SHORT EXERCISE:
Can you quote, word for word, every line from the first line of the records below through the line containing "bg.inputs['Strength'].default_value = 0.44", and nothing else?
+ + +
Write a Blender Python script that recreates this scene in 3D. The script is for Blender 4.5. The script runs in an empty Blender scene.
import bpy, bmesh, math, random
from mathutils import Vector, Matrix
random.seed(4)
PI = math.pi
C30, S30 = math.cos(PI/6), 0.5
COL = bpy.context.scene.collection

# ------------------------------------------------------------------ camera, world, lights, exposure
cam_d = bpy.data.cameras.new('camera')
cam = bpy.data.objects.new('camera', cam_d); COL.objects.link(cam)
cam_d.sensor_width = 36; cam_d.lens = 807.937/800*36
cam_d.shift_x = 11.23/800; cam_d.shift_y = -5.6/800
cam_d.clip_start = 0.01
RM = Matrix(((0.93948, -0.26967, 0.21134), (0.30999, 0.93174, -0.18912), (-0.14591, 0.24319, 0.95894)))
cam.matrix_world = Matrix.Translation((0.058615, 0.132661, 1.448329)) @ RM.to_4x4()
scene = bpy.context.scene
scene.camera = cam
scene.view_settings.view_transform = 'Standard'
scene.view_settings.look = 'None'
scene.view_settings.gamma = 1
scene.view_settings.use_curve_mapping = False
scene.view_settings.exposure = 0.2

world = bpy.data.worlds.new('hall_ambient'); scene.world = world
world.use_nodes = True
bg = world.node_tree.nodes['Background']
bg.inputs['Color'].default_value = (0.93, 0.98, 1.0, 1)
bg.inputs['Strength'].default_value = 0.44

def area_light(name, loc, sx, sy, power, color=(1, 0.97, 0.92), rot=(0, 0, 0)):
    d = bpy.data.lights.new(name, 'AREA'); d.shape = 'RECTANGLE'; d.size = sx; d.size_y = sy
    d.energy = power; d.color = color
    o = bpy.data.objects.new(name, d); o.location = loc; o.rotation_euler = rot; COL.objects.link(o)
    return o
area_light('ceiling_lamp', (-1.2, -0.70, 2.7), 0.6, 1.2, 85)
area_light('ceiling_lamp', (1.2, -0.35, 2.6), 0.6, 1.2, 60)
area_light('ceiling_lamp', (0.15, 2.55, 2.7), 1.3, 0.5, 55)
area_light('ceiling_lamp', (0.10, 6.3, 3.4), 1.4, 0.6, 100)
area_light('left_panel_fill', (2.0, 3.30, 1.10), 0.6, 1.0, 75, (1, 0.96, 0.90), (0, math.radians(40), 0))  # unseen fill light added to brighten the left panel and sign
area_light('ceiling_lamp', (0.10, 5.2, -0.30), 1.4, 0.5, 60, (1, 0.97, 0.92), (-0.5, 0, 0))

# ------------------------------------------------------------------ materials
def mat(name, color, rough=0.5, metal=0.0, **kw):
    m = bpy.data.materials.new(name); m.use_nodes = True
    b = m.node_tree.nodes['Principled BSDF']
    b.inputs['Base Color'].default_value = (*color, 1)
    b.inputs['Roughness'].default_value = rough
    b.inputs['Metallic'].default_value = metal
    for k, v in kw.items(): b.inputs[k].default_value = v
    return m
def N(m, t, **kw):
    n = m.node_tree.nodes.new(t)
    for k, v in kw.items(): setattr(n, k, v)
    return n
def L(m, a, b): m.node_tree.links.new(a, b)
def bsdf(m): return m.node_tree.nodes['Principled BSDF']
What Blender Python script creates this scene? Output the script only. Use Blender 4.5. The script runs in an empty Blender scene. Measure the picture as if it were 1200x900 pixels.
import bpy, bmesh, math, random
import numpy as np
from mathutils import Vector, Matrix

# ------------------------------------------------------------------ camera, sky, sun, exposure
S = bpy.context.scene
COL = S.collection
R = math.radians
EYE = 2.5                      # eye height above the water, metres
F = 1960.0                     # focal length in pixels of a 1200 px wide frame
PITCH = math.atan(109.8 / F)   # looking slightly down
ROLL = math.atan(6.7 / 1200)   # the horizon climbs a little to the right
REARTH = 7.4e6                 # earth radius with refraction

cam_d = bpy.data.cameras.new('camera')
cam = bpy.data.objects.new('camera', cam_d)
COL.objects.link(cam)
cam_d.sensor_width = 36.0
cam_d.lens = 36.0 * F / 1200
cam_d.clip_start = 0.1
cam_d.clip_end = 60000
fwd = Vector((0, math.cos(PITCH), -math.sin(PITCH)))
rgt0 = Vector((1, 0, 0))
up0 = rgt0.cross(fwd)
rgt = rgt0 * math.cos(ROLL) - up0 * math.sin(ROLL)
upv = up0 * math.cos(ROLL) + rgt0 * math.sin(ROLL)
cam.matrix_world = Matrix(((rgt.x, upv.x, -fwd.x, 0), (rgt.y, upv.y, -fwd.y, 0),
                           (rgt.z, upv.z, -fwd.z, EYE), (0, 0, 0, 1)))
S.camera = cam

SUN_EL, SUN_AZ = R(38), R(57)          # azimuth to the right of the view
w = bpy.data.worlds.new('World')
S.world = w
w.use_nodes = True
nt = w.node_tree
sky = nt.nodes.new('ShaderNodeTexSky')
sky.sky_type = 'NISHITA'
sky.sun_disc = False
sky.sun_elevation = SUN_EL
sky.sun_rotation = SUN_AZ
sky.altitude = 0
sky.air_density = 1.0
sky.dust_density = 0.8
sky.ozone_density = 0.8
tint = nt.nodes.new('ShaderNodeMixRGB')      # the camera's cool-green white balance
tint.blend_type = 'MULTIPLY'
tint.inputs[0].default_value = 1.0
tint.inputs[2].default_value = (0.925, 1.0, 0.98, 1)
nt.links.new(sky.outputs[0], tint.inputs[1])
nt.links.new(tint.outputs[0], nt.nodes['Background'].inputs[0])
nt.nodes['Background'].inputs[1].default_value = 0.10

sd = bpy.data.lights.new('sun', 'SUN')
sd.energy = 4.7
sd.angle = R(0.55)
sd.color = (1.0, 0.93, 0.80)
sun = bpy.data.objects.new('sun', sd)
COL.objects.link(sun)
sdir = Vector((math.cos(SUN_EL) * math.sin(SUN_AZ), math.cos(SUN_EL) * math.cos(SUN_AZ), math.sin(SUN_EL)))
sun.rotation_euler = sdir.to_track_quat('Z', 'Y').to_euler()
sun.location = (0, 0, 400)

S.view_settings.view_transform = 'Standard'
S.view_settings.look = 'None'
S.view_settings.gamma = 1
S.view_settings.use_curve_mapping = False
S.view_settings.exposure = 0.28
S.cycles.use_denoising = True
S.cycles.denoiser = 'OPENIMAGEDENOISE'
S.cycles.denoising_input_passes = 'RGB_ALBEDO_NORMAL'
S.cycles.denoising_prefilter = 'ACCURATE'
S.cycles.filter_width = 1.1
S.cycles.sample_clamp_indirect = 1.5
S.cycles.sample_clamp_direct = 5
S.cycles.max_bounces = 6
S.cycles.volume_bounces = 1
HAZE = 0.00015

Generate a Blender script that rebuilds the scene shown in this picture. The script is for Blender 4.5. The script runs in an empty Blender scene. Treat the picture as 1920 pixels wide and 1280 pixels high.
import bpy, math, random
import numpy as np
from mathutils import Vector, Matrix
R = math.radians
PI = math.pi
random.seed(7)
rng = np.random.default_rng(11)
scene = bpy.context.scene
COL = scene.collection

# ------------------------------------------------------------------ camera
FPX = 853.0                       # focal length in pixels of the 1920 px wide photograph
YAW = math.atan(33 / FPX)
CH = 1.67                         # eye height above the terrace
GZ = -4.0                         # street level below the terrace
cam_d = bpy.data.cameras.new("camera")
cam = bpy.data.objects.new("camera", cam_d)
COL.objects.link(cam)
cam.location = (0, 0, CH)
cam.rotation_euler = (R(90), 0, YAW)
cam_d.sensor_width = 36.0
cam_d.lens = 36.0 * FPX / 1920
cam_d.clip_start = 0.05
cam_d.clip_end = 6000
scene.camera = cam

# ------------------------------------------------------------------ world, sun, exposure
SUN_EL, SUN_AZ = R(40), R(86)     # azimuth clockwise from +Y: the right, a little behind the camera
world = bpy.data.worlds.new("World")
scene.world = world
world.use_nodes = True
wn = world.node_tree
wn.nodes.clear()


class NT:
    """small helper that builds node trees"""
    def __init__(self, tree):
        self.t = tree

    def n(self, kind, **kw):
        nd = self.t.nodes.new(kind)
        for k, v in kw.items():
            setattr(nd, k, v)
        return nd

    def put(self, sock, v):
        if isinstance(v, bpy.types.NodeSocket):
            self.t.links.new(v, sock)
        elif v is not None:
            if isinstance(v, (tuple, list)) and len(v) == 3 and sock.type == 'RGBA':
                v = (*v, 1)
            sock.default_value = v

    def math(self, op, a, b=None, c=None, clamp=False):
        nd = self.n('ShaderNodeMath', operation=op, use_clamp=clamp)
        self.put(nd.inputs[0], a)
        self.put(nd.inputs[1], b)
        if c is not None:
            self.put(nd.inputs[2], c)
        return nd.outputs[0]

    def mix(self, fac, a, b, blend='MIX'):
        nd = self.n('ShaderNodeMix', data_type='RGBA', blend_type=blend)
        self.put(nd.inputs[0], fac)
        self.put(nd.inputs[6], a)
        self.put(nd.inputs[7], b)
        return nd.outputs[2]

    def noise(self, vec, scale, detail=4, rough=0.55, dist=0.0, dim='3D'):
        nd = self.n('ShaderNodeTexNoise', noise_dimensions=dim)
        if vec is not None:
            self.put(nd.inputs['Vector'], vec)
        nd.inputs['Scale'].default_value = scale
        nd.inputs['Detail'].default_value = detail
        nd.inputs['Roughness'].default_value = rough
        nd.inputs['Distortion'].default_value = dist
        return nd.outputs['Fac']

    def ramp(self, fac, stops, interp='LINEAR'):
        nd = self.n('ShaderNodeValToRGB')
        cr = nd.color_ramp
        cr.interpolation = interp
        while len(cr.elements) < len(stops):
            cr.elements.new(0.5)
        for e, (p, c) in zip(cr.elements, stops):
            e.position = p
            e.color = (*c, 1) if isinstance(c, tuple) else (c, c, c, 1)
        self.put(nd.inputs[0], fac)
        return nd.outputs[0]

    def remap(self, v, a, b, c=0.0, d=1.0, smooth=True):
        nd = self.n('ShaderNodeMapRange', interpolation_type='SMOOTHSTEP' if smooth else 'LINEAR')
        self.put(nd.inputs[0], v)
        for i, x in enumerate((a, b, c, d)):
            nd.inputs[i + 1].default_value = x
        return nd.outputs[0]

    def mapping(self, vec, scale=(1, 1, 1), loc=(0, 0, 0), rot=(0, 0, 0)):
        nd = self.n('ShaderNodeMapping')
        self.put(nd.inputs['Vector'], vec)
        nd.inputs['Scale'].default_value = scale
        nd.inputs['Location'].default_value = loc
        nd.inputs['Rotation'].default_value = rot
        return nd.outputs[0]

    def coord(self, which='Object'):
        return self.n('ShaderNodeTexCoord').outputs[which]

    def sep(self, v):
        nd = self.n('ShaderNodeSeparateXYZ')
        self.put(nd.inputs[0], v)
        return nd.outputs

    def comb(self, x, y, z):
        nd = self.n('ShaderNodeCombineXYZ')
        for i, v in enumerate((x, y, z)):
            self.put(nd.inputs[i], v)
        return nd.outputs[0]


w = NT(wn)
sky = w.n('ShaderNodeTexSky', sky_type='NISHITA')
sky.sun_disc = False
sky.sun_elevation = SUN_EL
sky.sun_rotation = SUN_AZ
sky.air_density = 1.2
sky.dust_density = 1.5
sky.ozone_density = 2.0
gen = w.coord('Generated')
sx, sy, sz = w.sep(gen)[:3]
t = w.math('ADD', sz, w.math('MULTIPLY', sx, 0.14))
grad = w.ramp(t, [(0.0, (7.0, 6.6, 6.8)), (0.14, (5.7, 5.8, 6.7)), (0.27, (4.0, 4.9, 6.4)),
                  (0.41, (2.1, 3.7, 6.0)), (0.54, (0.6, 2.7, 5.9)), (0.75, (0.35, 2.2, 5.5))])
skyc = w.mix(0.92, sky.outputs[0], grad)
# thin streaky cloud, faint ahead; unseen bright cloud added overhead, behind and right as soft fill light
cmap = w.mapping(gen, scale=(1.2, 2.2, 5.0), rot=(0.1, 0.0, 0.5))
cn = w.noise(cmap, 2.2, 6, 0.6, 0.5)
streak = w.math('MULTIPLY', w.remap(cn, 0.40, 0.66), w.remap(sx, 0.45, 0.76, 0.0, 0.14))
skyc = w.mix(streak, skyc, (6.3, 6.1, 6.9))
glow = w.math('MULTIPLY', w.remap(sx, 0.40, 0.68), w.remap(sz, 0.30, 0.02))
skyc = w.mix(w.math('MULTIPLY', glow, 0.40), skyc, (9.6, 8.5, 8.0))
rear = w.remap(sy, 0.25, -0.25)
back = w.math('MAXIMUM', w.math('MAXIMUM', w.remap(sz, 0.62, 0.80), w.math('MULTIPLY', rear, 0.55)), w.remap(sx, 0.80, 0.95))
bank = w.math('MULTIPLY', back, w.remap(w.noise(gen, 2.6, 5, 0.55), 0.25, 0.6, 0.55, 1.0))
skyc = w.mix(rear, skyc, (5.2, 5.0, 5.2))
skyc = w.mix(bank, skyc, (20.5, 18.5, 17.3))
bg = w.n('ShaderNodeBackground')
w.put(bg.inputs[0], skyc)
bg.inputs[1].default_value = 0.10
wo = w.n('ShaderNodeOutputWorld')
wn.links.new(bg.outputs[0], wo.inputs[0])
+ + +
EXERCISE SOLUTION:
Write a Blender Python script that recreates this scene in 3D. The script is for Blender 4.5. The script runs in an empty Blender scene.
import bpy, bmesh, math, random
from mathutils import Vector, Matrix
random.seed(4)
PI = math.pi
C30, S30 = math.cos(PI/6), 0.5
COL = bpy.context.scene.collection

# ------------------------------------------------------------------ camera, world, lights, exposure
cam_d = bpy.data.cameras.new('camera')
cam = bpy.data.objects.new('camera', cam_d); COL.objects.link(cam)
cam_d.sensor_width = 36; cam_d.lens = 807.937/800*36
cam_d.shift_x = 11.23/800; cam_d.shift_y = -5.6/800
cam_d.clip_start = 0.01
RM = Matrix(((0.93948, -0.26967, 0.21134), (0.30999, 0.93174, -0.18912), (-0.14591, 0.24319, 0.95894)))
cam.matrix_world = Matrix.Translation((0.058615, 0.132661, 1.448329)) @ RM.to_4x4()
scene = bpy.context.scene
scene.camera = cam
scene.view_settings.view_transform = 'Standard'
scene.view_settings.look = 'None'
scene.view_settings.gamma = 1
scene.view_settings.use_curve_mapping = False
scene.view_settings.exposure = 0.2

world = bpy.data.worlds.new('hall_ambient'); scene.world = world
world.use_nodes = True
bg = world.node_tree.nodes['Background']
bg.inputs['Color'].default_value = (0.93, 0.98, 1.0, 1)
bg.inputs['Strength'].default_value = 0.44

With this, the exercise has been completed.